"I should have been terrified, but I wasn't"

In early December Gordon Murray sat down with the editorial team of Motor Sport to record a talk show at the Royal Automobile Club in Pall Mall. Over the course of an hour the celebrated designer covered topics as diverse as architecture, Formula 1 and Jim Clark. Here are some of the highlights.

Gordon Murray on

…. his aesthetic sense
When I went to high school, I did a month of art, and then I switched to technical drawing – thank goodness, because I would have made a pretty lousy artist, I think. I love styling cars. I’ve styled all my cars; I’ve led the styling team on all of them apart from the SLR, which was done by Mercedes. I think that’s why the cars are slightly better proportioned than other cars of the time.

…the new company
I don’t want to start a car company at 71 years old. What we are starting is an automotive business, and there’s a subtle difference. I thought, “While we’re licensing iStream Superlight, how nice it would be to come up with a few platforms people can licence.” You cut out of the customer timescale all of the concept and design loops before you actually get to a rolling chassis

Then I thought “If we’re going to make our own platforms, why don’t we make limited editions of our own car?” And if you want to grab people’s attention, do a headline car. I’ve thought for five years I’ve probably got one more good sports car in me, and what a great opportunity to do it using our new technology, and to re-launch the IGM brand, which is now 50 years old.

…declining a job offer from Colin Chapman
I thought Chapman and I were too alike. I was very bolshy in those days, very autocratic. I looked at Chapman and thought, “He’s probably pretty much the same”. I could just see a lot of head-banging. I thought we’d spend most of our time arguing rather than getting on with the job. That’s why I declined.

…the confidence of youth
I look back and I’m more terrified now. At 24, 25 I was designing cars, but by 26 I was running the team when Bernie [Ecclestone] made me Technical Director. I should have been terrified, but I wasn’t. I must have had a massive amount of confidence and self-belief in those days. And as I said, I was much more bolshy in those days, so I was probably a bit forceful.

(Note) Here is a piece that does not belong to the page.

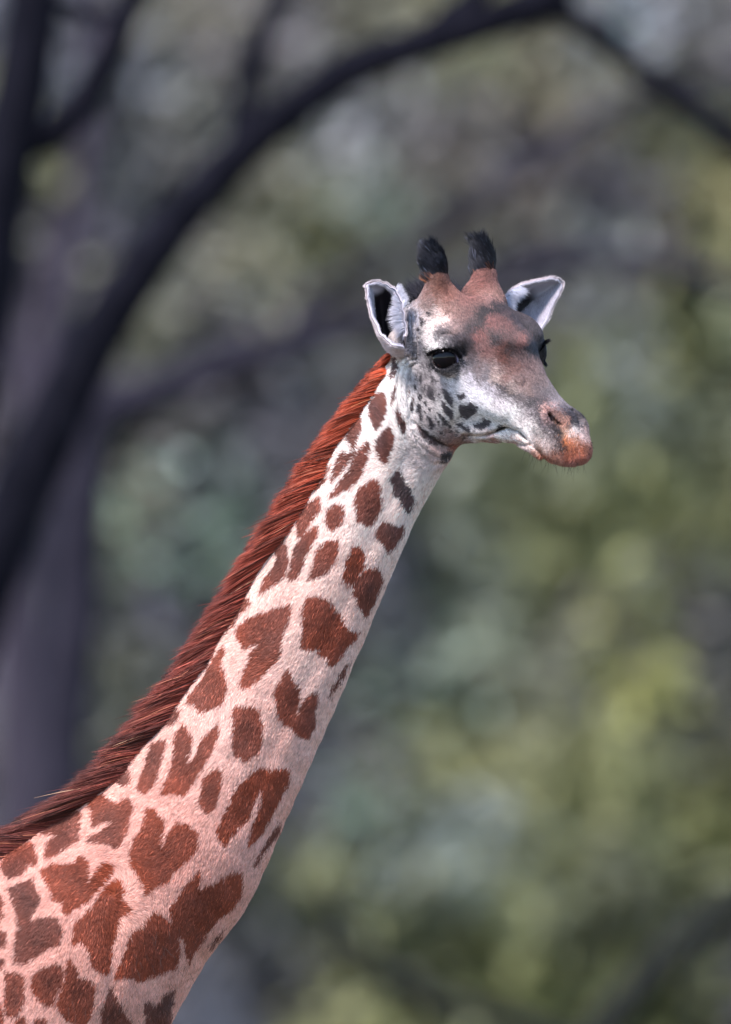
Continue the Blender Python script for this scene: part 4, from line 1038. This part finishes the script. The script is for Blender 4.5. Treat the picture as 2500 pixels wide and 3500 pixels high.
def build_mane():
    r = np.random.default_rng(31); n_ = 70000
    s = r.uniform(0, 399, n_); i = s.astype(int); f = (s - i)[:, None]
    a = MR[i] * (1 - f) + MR[np.minimum(i + 1, 399)] * f
    b = MO[i] * (1 - f) + MO[np.minimum(i + 1, 399)] * f
    tg = MR[np.minimum(i + 4, 399)] - MR[np.maximum(i - 4, 0)]; tg = tg / np.linalg.norm(tg, axis=1)[:, None]
    c = r.uniform(-1, 1, n_); c = np.where(r.uniform(0, 1, n_) < .16, r.uniform(1, 1.25, n_), c)   # across the crest: 1 near side, -1 far side
    cc = np.abs(c)
    root = b * (1 - (0.42 + 0.58 * cc ** 1.6)[:, None]) + a * (0.42 + 0.58 * cc ** 1.6)[:, None]
    lenpx = np.hypot(*(b - a).T)
    P3 = np.array([(root[:, 0] - 1250) / S0, (1750 - root[:, 1]) / S0, np.zeros(n_)]).T
    # height of the skin under every root, read off the neck itself
    sj = np.linspace(0, 399, 60).astype(int); ck_ = np.linspace(0, 1, 12); wz = np.linspace(0, .13, 27)
    fr = 0.42 + 0.58 * ck_ ** 1.6
    gx = MO[sj][:, None] * (1 - fr)[None, :, None] + MR[sj][:, None] * fr[None, :, None]
    pp = np.empty((60, 12, 27, 3)); pp[..., 0] = ((gx[..., 0] - 1250) / S0)[..., None]; pp[..., 1] = ((1750 - gx[..., 1]) / S0)[..., None]; pp[..., 2] = wz
    sd_ = sdf(pp.reshape(-1, 3), False).reshape(60, 12, 27)
    wt_ = ((sd_ < 0) * wz).max(2)
    fi = np.clip(s / 399 * 59, 0, 58.999); i0 = fi.astype(int); ft = fi - i0
    fj = np.minimum(cc, 1) * 11; j0 = np.minimum(fj.astype(int), 10); gt = fj - j0
    wv = (wt_[i0, j0] * (1 - gt) + wt_[i0, j0 + 1] * gt) * (1 - ft) + (wt_[i0 + 1, j0] * (1 - gt) + wt_[i0 + 1, j0 + 1] * gt) * ft
    P3[:, 2] = np.sign(c) * (wv + .002) + r.normal(0, .004, n_)
    out2 = np.stack([b[:, 0] - a[:, 0], -(b[:, 1] - a[:, 1])], 1) / lenpx[:, None]
    tg3 = np.stack([tg[:, 0], -tg[:, 1]], 1)
    clump = np.floor(s * 0.9 + 0.6 * r.uniform(-.5, .5, n_)).astype(int)
    q_ = np.stack([s * .30, c * 2.2, 0 * s], 1)
    cr = np.stack([1.7 * vnoise(q_ + 7 * k_, 1.0) + .9 * vnoise(q_ + 3 * k_, 2.7) for k_ in range(4)], 1)
    L = lenpx / S0 * (0.12 + 1.10 * (0.42 + 0.58 * cc ** 1.6)) * (0.98 + 0.13 * cr[:, 0] + r.normal(0, 0.13, n_))
    L *= np.where(r.uniform(0, 1, n_) < 0.02, 1.2, 1.0)
    d0 = np.zeros((n_, 3)); d0[:, :2] = out2 * 1.0 + tg3 * (0.45 + 0.16 * cr[:, 1:2] + r.normal(0, 0.10, (n_, 1)))
    d0[:, 2] = c * 0.35 + 0.06 * cr[:, 2] + r.normal(0, 0.06, n_)
    d0 = unit(d0)
    bend = np.zeros((n_, 3)); bend[:, :2] = tg3 * 0.30 ; bend[:, 2] = -c * 0.3
    pts = np.empty((n_, 5, 3))
    for k, t in enumerate((0, .25, .5, .75, 1)):
        pts[:, k] = P3 + (d0 * t + bend * t * t * 0.6) * L[:, None]
    tt = s / 399
    c1, c2, c3 = lin((170, 72, 42)), lin((128, 54, 40)), lin((84, 40, 34))
    col = np.where(tt[:, None] < .4, c1 + (c2 - c1) * (tt[:, None] / .4), c2 + (c3 - c2) * ((tt[:, None] - .4) / .6))
    v = 1 + 0.42 * cr[:, 3] + r.normal(0, 0.34, n_)
    col = col * np.clip(v, 0.25, 2)[:, None]
    ed_ = c > 1.0; L[ed_] *= .28
    pe_ = ed_ & (r.uniform(0, 1, n_) < .03); col[pe_] = lin((205, 125, 95))
    blk = r.uniform(0, 1, n_) < (0.18 + 0.22 * tt) * (cc < .75)
    col[blk] = lin((44, 28, 32))
    lt = r.uniform(0, 1, n_) < 0.035
    col[lt] = np.clip(col[lt] * 2.2 + 0.03, 0, .8)
    rad = np.tile(np.array([.0006, .0007, .0006, .00045, .0001]), (n_, 1))
    hair('mane', to_world(pts), rad, col, LONG, giraffe, ROOT_W)
build_mane()

# ------------------------------------------------------------------ horn tufts, crest
def tuft(side, seed):
    r = np.random.default_rng(seed); n_ = 16000
    base = np.array([-.170, side * .065, .096]); tip = np.array([-.214, side * .070, .145])
    ax = tip - base; Ln = np.linalg.norm(ax); ax = ax / Ln
    e1 = np.cross(ax, [0, 1, 0]); e1 /= np.linalg.norm(e1); e2 = np.cross(ax, e1)
    s = r.uniform(0, 1, n_) ** 0.9; th = r.uniform(0, 2 * math.pi, n_)
    rad0 = 0.022 * np.sqrt(np.clip(1 - smoothstep(.55, 1.05, s) * .95, 0, 1))
    rd = np.cos(th)[:, None] * e1 + np.sin(th)[:, None] * e2
    root = base + ax * (s * Ln)[:, None] + rd * rad0[:, None]
    tw = np.cross(ax, rd)
    cl = np.stack([vnoise(root, 60.), vnoise(root + 3, 60.), vnoise(root + 7, 60.)], 1)
    dirn = unit(ax * 1.0 + rd * (0.15 + 0.55 * np.sin(math.pi * np.minimum(s * 1.05, 1)))[:, None] + tw * (0.30 + 0.5 * cl[:, :1]) + 0.35 * cl + r.normal(0, .1, (n_, 3)))
    L = (0.032 + 0.004 * s) * (1 + 0.2 * cl[:, 1]) * r.uniform(0.75, 1.15, n_)
    curl = unit(-rd * 1.3 + tw * 0.4 + ax * .5); L = L * np.where(s > .7, r.uniform(.45, 1.25, n_), 1)
    pts = np.empty((n_, 5, 3))
    for k, t in enumerate((0, .25, .5, .75, 1)):
        pts[:, k] = root + (dirn * t + curl * t * t * 0.45) * L[:, None]
    col = np.tile(lin((30, 30, 38)), (n_, 1)) * (1 + 0.5 * cl[:, 2:3] + r.normal(0, .3, (n_, 1))).clip(.3, 3)
    br = (s < 0.07) & (r.uniform(0, 1, n_) < .5); col[br] = lin((150, 90, 60))
    gl = r.uniform(0, 1, n_) < .03; col[gl] = lin((95, 98, 115))
    rad = np.tile(np.array([.0006, .0006, .0005, .0004, .0001]), (n_, 1))
    hair('horn_tuft', to_world(from_head(pts.reshape(-1, 3)).reshape(n_, 5, 3)), rad, col, LONG, giraffe, ROOT_W)
tuft(1, 51); tuft(-1, 52)

def strands(name, roots, dirs, L, col, r, rad0=.0004, curl=None, k=5, jitter=.12, mat=None, parent=None):
    n_ = len(roots); dirs = unit(dirs + r.normal(0, jitter, (n_, 3)))
    pts = np.empty((n_, k, 3)); ts = np.linspace(0, 1, k)
    cu = np.zeros((n_, 3)) if curl is None else curl
    for i, t in enumerate(ts): pts[:, i] = roots + (dirs * t + cu * t * t) * L[:, None]
    rad = np.tile(rad0 * (1.02 - ts ** 2), (n_, 1))
    return hair(name, to_world(pts), rad, col, mat or LONG, parent or giraffe, ROOT_W)

def crest():
    r = np.random.default_rng(61); n_ = 5000
    t = r.uniform(0, 1, n_)
    a = np.array([-.20, .05, .045]); b = np.array([-.235, -.01, .02])
    roots = from_head(a + (b - a) * t[:, None] + r.normal(0, 1, (n_, 3)) * np.array([.012, .03, .01]))
    d = np.tile(-HF * .9 + HD * .45 + np.array([-.5, .15, 0]), (n_, 1))
    strands('crest_hair', roots, d, r.uniform(.025, .05, n_), np.tile(lin((36, 34, 42)), (n_, 1)) * r.uniform(.5, 1.8, (n_, 1)), r, .0005, jitter=.28)
crest()

# ------------------------------------------------------------------ eyes
def mat_eye():
    m, nt, b = mat_new('eye_glass')
    at = nt.nodes.new('ShaderNodeAttribute'); at.attribute_name = 'tint'
    nt.links.new(at.outputs['Color'], b.inputs['Base Color'])
    b.inputs['Roughness'].default_value = 0.04; b.inputs['Specular IOR Level'].default_value = 0.2
    return m
EYE = mat_eye()
def eye(side):
    c = EYE_C * np.array([1, side, 1])
    nu, nv = 48, 32
    th = np.linspace(0, 2 * math.pi, nu, endpoint=False); ph = np.linspace(0, math.pi, nv)
    look = unit((HN * side * .93 + HF * .32 - HD * .08)[None])[0]
    e1 = unit(np.cross(look, HD)[None])[0]; e2 = np.cross(look, e1)
    Vs = []; cs = []
    for a in ph:
        for b in th:
            d = look * math.cos(a) + math.sin(a) * (math.cos(b) * e1 + math.sin(b) * e2)
            rr = EYE_R * (1.0 + 0.04 * max(0, math.cos(a) - .75) / .25)
            Vs.append(from_head(c[None])[0] + d * rr)
            ang = math.degrees(a)
            cs.append(lin((12, 10, 14)) if ang < 32 else lin((17, 12, 15)) if ang < 72 else lin((60, 50, 60)) if ang < 77 else lin((165, 155, 185)))
    Vs = np.array(Vs); F = []
    for i in range(nv - 1):
        for j in range(nu): F.append((i * nu + j, (i + 1) * nu + j, (i + 1) * nu + (j + 1) % nu, i * nu + (j + 1) % nu))
    me = np_mesh('eye', to_world(Vs) - ROOT_W, F, EYE, True, np.array(cs))
    return link('eye', me, giraffe)
EYES = {1: eye(1), -1: eye(-1)}

def lashes(side):
    r = np.random.default_rng(70 + side)
    up_ = np.array([(1468, 1218), (1476, 1208), (1490, 1200), (1508, 1196), (1528, 1194), (1547, 1198), (1560, 1208), (1574, 1224)], float)
    lo = np.array([(1474, 1236), (1482, 1250), (1496, 1261), (1514, 1265), (1532, 1260), (1550, 1250)], float)
    R = []; Dv = []; Ls = []
    cen_ = from_head(EYE_C[None])[0]
    for crv, n_, up in ((up_, 340, 1), (lo, 120, 0)):
        c = spline(crv, 200)[r.integers(0, 200, n_)] + r.normal(0, 1.2, (n_, 2))
        for x, y in c:
            # put the root on the lid sphere
            q = P(x, y, 0.2); d = q - cen_; rr = EYE_R + .004
            for _ in range(3):
                k = rr ** 2 - d[0] ** 2 - d[1] ** 2; w = cen_[2] + math.sqrt(max(k, 0)); q = P(x, y, w); d = q - cen_
            hh = to_head(q[None])[0]; hh[1] *= side
            q = from_head(hh[None])[0]
            o_ = np.array([(x - 1520) / 90, (0.4 if up else -0.9), 0.9 if up else .6])
            oh = HM @ o_; oh[1] *= side; o_ = oh @ HM
            R.append(q); Dv.append(o_); Ls.append(r.uniform(.010, .018) if up else r.uniform(.008, .013))
    R = np.array(R); n_ = len(R)
    strands('eyelashes', R, np.array(Dv), np.array(Ls), np.tile(lin((18, 16, 22)), (n_, 1)), r, .0005, curl=np.tile([-.1, -.15, 0], (n_, 1)), jitter=.14, parent=EYES[side])
lashes(1); lashes(-1)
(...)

…whether active suspension belongs in F1
Absolutely not. I don’t like anything that complicates the cars even further and takes away driver input from the performance envelope point of view. I’d like to see Formula 1 getting back to being more of a driver’s championship. No interference from the pits at all. Nothing. That would get rid of probably a quarter of the budget, as well. These days the gear changes are all selected on a simulator before they leave for the circuit. Now you’ve got a massive team of people, not only at circuit but back at base, making decisions all the way through the race. The driver still has to have a lot of natural ability, but it’s a bit ‘point and squirt’, and I don’t like that.

…whether F1 cars are quick enough
From a speed point of view, they’re quick enough. They don’t sound good enough, but they’re quick enough. Speed is actually irrelevant. Formula 1 only needs to be quick enough so that it is still the quickest formula of circuit racing, that’s it. It’s perceived speed that’s important for the public. If you look at a 1960s race for the 1.5-litre formula, those cars had very little power –180hp – but they look quick because they’re drifting and sliding, and you can see the driver fighting. it’s perceived speed that matters; the actual numbers aren’t that important.

…which driver he’d like to have worked with, but didn’t get the opportunity
I would love to have worked with Jimmy Clark, I just would have given anything to work with him. When you see somebody who can jump out of a saloon car into a Formula 3 car, into a Formula 2 car, into a Formula 1 car, and then an Indianapolis car, or a Galaxy, Lotus Cortina, and can handle that engine characteristic, that chassis characteristic, those vehicle dynamics – wow, I would have liked to have worked with him.

…how keen he is to get back into racing, as either driver or team principal
Actually, both, while I still can. I had the good fortune that Charles March asked me to bring my T1, my first IGM racing car, to Goodwood. I ran it up the hill at the Festival of Speed, and that was pure nostalgia. I was 19 again. The noise, the smell, the way the car handled, the steering feel; everything came back to me. It would be fun to do some hillclimbs or something with that.

And I’ve just built a recreation of the Brabham BT 44B and I’d love to drive that, too. I drove all the Formula 1 cars up until the BT 48, and then we lost our tall drivers and I made the monocoque three inches shorter and I couldn’t fit anymore. Stupidly. Didn’t think of that. So I never drove the fan car. I’d like to. That would be fun.